Scale also magnifies challenges. Power delivery becomes the primary constraint, since hundreds or even thousands of amps must cross a very large structure with minimal inductance. Successful projects start with the power delivery network, including wide planes, via fields, decoupling placement, and return path continuity. Signal integrity follows closely. Long routes across a panel require careful impedance control, timing and skew management, and disciplined reference plane design. Glass cores help by offering flatness and stable dielectric properties, while advanced organic systems continue to improve.
Thermal design is equally central. Multiple hot chiplets and tall memory stacks create non uniform heat maps that can degrade reliability and performance if ignored. Teams rely on heat spreaders, vapor chambers, tuned interface materials, and carefully placed keepout corridors that preserve airflow and mechanical attachment for the cooling solution. Thermal and electrical analysis must be run in tandem because each choice influences the other.
Mechanical reliability adds another layer of complexity. Materials across the stack expand at different rates with temperature. That difference causes warpage and die shift during cure and reflow. Symmetric stacks, staged cures, low stress resins, and local stiffeners are practical tools for control. At the board level, very large packages place high strain on solder joints. Corner keepouts, dummy copper, and under package stiffening can extend life significantly. Test strategy must adapt as well. Known good die becomes non negotiable, at panel coupons and daisy chains validate redistribution before singulation, and boundary scan or built in self test features allow rapid screening of huge input and output counts.
Design enablement ties the story together. The panel interposer is not just a mechanical support. It is an electrically significant substrate that must be co simulated with the dice and the board for power and signal behavior. Early floorplanning guided by power maps and thermal models prevents late surprises. Design for manufacturability is a front end activity. Overlay budgets, expected die shift, and warpage envelopes all drive guard bands and alignment rules that belong in the kit, not in the lab notebook.
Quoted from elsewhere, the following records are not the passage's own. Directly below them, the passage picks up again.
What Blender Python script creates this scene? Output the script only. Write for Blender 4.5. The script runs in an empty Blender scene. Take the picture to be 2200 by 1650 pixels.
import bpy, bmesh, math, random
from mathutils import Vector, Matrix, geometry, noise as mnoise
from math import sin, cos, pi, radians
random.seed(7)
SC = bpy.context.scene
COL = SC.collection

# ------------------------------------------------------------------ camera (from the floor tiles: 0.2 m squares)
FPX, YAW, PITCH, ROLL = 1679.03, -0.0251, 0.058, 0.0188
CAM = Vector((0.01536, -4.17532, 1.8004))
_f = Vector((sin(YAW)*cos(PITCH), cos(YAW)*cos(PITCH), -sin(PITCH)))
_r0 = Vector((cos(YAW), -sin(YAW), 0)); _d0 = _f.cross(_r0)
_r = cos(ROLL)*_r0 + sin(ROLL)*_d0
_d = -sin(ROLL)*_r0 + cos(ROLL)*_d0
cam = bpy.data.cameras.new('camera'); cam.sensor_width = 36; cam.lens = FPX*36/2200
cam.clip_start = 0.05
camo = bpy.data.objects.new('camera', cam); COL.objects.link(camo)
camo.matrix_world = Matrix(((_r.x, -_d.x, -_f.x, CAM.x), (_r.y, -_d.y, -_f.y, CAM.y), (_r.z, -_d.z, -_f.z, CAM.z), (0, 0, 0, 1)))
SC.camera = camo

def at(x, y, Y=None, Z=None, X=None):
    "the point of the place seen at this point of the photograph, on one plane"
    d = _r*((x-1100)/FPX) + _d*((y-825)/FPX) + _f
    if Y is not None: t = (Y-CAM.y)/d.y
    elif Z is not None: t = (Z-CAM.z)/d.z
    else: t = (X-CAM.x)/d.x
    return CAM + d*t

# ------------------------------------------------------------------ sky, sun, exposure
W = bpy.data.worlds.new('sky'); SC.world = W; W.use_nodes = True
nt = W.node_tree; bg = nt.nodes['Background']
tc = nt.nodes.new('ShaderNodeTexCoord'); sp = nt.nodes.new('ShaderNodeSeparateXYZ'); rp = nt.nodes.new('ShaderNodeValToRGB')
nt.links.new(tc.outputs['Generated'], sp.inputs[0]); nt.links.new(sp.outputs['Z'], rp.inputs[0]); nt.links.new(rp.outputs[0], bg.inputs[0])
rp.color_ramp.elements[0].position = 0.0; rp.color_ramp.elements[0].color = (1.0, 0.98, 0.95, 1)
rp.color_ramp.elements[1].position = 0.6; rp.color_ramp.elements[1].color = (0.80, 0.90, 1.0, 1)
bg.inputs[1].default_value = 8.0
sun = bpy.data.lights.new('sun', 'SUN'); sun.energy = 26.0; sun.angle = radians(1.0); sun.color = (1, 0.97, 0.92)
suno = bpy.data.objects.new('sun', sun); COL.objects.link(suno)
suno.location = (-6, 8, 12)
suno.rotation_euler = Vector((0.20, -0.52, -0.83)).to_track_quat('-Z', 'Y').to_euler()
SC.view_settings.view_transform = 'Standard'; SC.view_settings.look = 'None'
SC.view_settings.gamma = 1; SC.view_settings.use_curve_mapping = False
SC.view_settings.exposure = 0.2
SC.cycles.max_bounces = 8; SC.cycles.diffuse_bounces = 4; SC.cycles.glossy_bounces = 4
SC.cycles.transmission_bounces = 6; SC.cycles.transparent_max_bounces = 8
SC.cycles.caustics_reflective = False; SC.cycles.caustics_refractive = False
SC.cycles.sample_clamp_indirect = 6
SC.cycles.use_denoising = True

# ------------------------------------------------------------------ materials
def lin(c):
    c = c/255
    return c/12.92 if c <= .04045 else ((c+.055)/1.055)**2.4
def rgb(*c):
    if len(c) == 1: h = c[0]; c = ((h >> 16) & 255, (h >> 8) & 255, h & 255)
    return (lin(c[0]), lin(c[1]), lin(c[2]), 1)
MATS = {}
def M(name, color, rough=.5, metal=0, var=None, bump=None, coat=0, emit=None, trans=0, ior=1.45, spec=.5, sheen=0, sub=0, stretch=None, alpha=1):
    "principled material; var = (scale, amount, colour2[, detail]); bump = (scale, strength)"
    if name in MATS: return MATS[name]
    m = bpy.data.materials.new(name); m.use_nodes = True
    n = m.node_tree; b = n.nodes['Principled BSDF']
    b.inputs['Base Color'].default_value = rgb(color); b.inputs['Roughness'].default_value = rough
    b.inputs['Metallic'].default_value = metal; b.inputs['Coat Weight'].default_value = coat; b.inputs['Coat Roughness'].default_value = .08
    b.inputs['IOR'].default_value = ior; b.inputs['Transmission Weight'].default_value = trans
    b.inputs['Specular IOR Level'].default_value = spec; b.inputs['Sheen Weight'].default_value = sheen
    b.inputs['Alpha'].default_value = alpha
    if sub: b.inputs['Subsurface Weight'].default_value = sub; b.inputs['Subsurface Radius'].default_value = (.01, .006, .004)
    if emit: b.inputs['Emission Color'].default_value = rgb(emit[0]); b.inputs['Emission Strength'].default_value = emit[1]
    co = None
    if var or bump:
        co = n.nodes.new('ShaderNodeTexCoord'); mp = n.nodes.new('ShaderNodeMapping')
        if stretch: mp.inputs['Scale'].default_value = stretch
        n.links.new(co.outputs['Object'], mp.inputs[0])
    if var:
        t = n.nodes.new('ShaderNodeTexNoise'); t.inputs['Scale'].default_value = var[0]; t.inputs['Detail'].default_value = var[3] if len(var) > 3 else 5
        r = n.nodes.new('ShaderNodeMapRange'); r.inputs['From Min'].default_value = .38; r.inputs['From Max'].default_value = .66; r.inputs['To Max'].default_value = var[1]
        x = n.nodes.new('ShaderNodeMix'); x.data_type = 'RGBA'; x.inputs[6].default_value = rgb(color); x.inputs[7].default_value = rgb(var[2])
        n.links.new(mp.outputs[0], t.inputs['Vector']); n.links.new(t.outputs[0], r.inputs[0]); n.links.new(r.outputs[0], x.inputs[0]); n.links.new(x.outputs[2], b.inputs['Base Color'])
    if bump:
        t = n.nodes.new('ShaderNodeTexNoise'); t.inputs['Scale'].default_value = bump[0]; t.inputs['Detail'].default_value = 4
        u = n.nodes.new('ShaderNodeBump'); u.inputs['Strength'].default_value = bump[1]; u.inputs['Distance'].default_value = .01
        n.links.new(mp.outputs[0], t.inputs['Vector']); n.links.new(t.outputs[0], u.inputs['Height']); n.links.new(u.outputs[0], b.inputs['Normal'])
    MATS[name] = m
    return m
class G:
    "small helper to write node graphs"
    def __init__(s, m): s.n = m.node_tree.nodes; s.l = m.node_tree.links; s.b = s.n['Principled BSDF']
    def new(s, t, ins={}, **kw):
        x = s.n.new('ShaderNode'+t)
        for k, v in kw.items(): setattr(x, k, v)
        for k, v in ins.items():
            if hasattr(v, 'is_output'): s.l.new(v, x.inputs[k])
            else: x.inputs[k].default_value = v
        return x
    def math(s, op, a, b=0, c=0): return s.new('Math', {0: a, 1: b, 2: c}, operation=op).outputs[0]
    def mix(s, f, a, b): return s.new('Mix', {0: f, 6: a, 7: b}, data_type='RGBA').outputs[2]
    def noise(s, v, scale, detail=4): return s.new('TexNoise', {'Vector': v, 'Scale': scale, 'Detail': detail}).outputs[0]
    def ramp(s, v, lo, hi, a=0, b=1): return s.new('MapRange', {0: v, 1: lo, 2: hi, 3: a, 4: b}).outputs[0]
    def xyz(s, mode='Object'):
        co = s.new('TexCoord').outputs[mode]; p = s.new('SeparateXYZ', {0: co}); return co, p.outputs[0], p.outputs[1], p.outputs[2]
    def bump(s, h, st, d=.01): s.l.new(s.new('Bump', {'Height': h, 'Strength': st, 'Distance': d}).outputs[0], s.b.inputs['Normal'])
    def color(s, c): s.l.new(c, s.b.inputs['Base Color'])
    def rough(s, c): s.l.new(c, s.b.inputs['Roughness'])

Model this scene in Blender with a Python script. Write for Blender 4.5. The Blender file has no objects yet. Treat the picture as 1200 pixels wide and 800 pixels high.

CoPoS fits best where systems demand many chiplets, abundant memory, and package level bandwidth that rivals on die fabrics. It does not eliminate silicon interposers. Instead it uses them surgically while the panel fabric provides scale. As panel tools, glass cores, and large field imaging continue to mature, CoPoS makes very large and very capable packages practical, and brings the substrate directly into the performance roadmap.